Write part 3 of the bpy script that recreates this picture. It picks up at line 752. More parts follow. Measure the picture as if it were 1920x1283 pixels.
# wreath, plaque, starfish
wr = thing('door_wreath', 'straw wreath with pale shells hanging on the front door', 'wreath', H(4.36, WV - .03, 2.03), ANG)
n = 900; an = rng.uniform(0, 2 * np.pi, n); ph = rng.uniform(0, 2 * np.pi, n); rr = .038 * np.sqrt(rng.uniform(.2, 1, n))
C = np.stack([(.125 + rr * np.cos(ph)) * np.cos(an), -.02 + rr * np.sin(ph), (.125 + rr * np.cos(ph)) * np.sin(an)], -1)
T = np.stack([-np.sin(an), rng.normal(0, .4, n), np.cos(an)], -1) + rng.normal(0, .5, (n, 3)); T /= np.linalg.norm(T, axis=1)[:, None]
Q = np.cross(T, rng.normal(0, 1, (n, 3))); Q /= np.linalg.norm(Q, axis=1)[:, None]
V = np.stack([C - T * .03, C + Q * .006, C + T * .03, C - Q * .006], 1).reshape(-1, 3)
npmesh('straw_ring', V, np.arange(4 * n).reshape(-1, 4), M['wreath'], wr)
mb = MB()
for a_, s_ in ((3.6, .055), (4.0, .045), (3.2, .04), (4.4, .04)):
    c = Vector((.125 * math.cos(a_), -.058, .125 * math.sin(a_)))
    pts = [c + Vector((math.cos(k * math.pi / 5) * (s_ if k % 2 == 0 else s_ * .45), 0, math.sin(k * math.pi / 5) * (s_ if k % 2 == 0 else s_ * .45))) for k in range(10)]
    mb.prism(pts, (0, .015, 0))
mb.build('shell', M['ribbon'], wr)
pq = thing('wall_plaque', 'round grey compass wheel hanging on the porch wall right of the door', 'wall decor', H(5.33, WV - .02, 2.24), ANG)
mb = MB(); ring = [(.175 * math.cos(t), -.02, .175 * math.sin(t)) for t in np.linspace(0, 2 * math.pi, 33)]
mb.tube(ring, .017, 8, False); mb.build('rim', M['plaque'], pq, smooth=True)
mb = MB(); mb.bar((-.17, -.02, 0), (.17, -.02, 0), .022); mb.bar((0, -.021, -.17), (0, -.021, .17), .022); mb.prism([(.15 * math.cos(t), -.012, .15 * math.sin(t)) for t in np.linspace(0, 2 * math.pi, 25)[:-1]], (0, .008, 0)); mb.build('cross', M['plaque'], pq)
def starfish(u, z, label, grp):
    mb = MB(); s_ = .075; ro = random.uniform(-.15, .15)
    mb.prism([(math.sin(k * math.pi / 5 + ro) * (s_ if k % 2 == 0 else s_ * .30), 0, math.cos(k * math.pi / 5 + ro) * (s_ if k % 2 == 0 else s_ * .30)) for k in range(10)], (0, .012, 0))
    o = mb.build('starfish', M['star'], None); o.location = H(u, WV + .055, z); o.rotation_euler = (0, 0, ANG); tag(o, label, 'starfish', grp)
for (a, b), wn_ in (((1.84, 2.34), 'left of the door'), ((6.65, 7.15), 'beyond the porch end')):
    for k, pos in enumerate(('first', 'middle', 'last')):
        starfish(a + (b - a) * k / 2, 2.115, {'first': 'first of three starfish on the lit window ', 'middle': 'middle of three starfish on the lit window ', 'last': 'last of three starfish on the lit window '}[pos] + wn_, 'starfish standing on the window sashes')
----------
== Stated task ==
Transcribe the material above in its entirety. Match it exactly.

== Full output ==
Write part 3 of the bpy script that recreates this picture. It picks up at line 752. More parts follow. Measure the picture as if it were 1920x1283 pixels.
# wreath, plaque, starfish
wr = thing('door_wreath', 'straw wreath with pale shells hanging on the front door', 'wreath', H(4.36, WV - .03, 2.03), ANG)
n = 900; an = rng.uniform(0, 2 * np.pi, n); ph = rng.uniform(0, 2 * np.pi, n); rr = .038 * np.sqrt(rng.uniform(.2, 1, n))
C = np.stack([(.125 + rr * np.cos(ph)) * np.cos(an), -.02 + rr * np.sin(ph), (.125 + rr * np.cos(ph)) * np.sin(an)], -1)
T = np.stack([-np.sin(an), rng.normal(0, .4, n), np.cos(an)], -1) + rng.normal(0, .5, (n, 3)); T /= np.linalg.norm(T, axis=1)[:, None]
Q = np.cross(T, rng.normal(0, 1, (n, 3))); Q /= np.linalg.norm(Q, axis=1)[:, None]
V = np.stack([C - T * .03, C + Q * .006, C + T * .03, C - Q * .006], 1).reshape(-1, 3)
npmesh('straw_ring', V, np.arange(4 * n).reshape(-1, 4), M['wreath'], wr)
mb = MB()
for a_, s_ in ((3.6, .055), (4.0, .045), (3.2, .04), (4.4, .04)):
    c = Vector((.125 * math.cos(a_), -.058, .125 * math.sin(a_)))
    pts = [c + Vector((math.cos(k * math.pi / 5) * (s_ if k % 2 == 0 else s_ * .45), 0, math.sin(k * math.pi / 5) * (s_ if k % 2 == 0 else s_ * .45))) for k in range(10)]
    mb.prism(pts, (0, .015, 0))
mb.build('shell', M['ribbon'], wr)
pq = thing('wall_plaque', 'round grey compass wheel hanging on the porch wall right of the door', 'wall decor', H(5.33, WV - .02, 2.24), ANG)
mb = MB(); ring = [(.175 * math.cos(t), -.02, .175 * math.sin(t)) for t in np.linspace(0, 2 * math.pi, 33)]
mb.tube(ring, .017, 8, False); mb.build('rim', M['plaque'], pq, smooth=True)
mb = MB(); mb.bar((-.17, -.02, 0), (.17, -.02, 0), .022); mb.bar((0, -.021, -.17), (0, -.021, .17), .022); mb.prism([(.15 * math.cos(t), -.012, .15 * math.sin(t)) for t in np.linspace(0, 2 * math.pi, 25)[:-1]], (0, .008, 0)); mb.build('cross', M['plaque'], pq)
def starfish(u, z, label, grp):
    mb = MB(); s_ = .075; ro = random.uniform(-.15, .15)
    mb.prism([(math.sin(k * math.pi / 5 + ro) * (s_ if k % 2 == 0 else s_ * .30), 0, math.cos(k * math.pi / 5 + ro) * (s_ if k % 2 == 0 else s_ * .30)) for k in range(10)], (0, .012, 0))
    o = mb.build('starfish', M['star'], None); o.location = H(u, WV + .055, z); o.rotation_euler = (0, 0, ANG); tag(o, label, 'starfish', grp)
for (a, b), wn_ in (((1.84, 2.34), 'left of the door'), ((6.65, 7.15), 'beyond the porch end')):
    for k, pos in enumerate(('first', 'middle', 'last')):
        starfish(a + (b - a) * k / 2, 2.115, {'first': 'first of three starfish on the lit window ', 'middle': 'middle of three starfish on the lit window ', 'last': 'last of three starfish on the lit window '}[pos] + wn_, 'starfish standing on the window sashes')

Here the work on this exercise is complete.